Thursday, November 30, 2017

homework and exercises - Earthing the plates (one or both) of a parallel plate capacitor — How can one make use of the fact that the potential of the plate is zero?



Please take a look at this question :



enter image description here


In the figure, plate $A$ has $100 \times 10^{-6}$ C charge, while plate $B$ has $60 \times 10^{-6}$ C charge. Find the values of $q_{1}, q_{2}, q_{3}, q_{4}$ when




  1. Both switches are open (no doubts here)





  2. Only switch $S_{1}$ is closed




  3. Switch $S_{2}$ is also closed / both switches are open





The answers provided are (all values in $10^{-6}$ C)
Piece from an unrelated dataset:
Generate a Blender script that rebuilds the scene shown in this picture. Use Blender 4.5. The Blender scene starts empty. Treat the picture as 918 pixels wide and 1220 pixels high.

  1. (This one is easy) $q_1 = 80, q_2 = 20, q_3 = -20, q_4 = 80$




  2. (This one is a doubt) $q_1 = 0, q_2 = -60, q_3 = 60, q_4 = 0$




  3. (This one is also a doubt) $q_1 = q_2 = q_3 = q_4 = 0$





My approach for such problems


Basically, there are three things at work here.




  1. Guass's law helps us to show that the charges on the inner/facing surfaces (2 & 3) will be equal in magnitude and opposite in sign.




  2. We know that the electric field inside the plate (assuming that it has some thickness), a conductor, is zero under electrostatic conditions. This helps us to show that the charge on the outer surface of a plate will be equal to the algebraic sum of the rest of the charges, irrespective of whether or not the plate is earthed.





  3. Thirdly, and finally, when a plate is earthed, its potential becomes zero.




I know that the third point is an important clue to solve such problems, but I'm having trouble making use of this clue.


Also, notice the pattern in the answers key — whenever a plate is earthed, the charge on its outer surface becomes zero — I've seen this in Manny problems. Why is this so? I know that in colloquial language, it is easy to say that the earth just neutralises the excess charge on the outer surface of the plate. But, I can't understand it terms of something concrete, like Guass's law. Also, if this is indeed the case, why wouldn't the earth neutralise all of the charge on the plate?



Answer



The really important thing about ground isn't that it has potential 0: we can define the zero of the potential scale to be wherever we want. The really important thing about it is that it can give or accept large amounts of charge while remaining at more or less the same potential. (You can think of it as a really gigantic capacitor.) For an ordinary capacitor, $\frac{dV}{dq} = \frac{1}{C}$. For ground, $\frac{dV}{dq} \approx 0$.


The pattern where a plate connected to ground has no charge on its outside surface is because of this property of ground.


When there is an electric field in a region of space, there is energy stored in that space with an energy density proportional to the square of that electric field. That is the reason why like charges want to spread out: they want to reduce the strength of the field they produce.



When a plate is not connected to ground, charge collects on its outside surface. This charge produces an electric field that fills space. When it is connected to ground, however, a new lower energy configuration becomes available: The charges that formerly lived on the outside surface can flow to ground at a very low energy cost. And the energy gain is quite large: all the energy that used to be stored in the electric field around the plate has been released.


You should be able to solve many problems of this type by keeping the following three principles in mind:


1) The energy density of the electric field at a point in space is proportional to the square of the electric field at that point in space.


2) The actual charge distribution will generally be the one for which the total amount of energy stored in the electric field is minimized.


3) A plate connected to ground can take on whatever charge is most convenient for minimizing the energy in the electric field.